>>24670385Let's imagine I really like Captain Crunch, right? I go to the cereal aisle every week to get a new box. You could say it's my favorite cereal.
I'm walking down the cereal aisle today when a guy comes up to me and shows me a picture of the Captain gaping his asshole. Gross man. Get away from me. Then another guy comes up and shows me a pic of him jizzing in a bowl of Captain Crunch. The next guy tells me a story about how he wants to abuse and then marry the Captain.
This stuff is all weird and alarming to me now. It doesn't stop me from liking Captain Crunch, and I'm still going to buy it, right? And one could argue that it shouldn't affect me, so I let it roll off my shoulders, get my box of cereal and leave and forget about the whole thing.
Next week I go back to the cereal aisle. The same guys are there, showing off the same stuff. It's still disconcerting, but I deal with it because I really like Captain Crunch. This time is different though. There are people standing around calling everyone who picks up a box of Captain Crunch "faggots" or "milkfags" and telling them all to fuck off. I wish they'd fuck off too but I wouldn't call them names, but now I'm being called all of these things because I like Captain Crunch! To avoid these labels I have to like Captain Crunch in secret.
Again, you could argue that maybe it's the people slinging the rude comments who are at fault.
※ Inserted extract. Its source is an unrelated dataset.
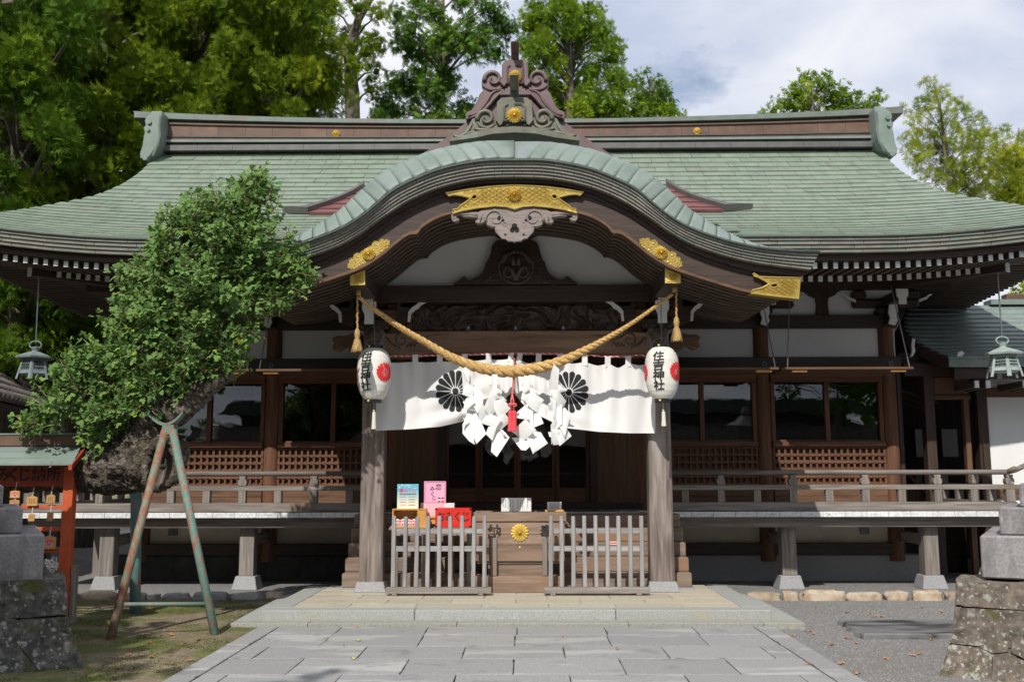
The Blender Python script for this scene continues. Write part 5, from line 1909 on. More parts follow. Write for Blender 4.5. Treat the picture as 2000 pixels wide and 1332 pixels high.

I'd be inclined to agree. They are in the wrong. But at the same time, the people who are cutting out holes in the cardboard box where the Captain's mouth used to be and fucking it, then going aorund and telling everyone about it are in the wrong too. If you have a kink, cool. But why do you have to share that with strangers? I don't wear my masturbatory habits on my sleeve. I don't let what porn I like become a part of my identity. Just enjoy the fucking cereal and if you want to fuck it, do that on your own time.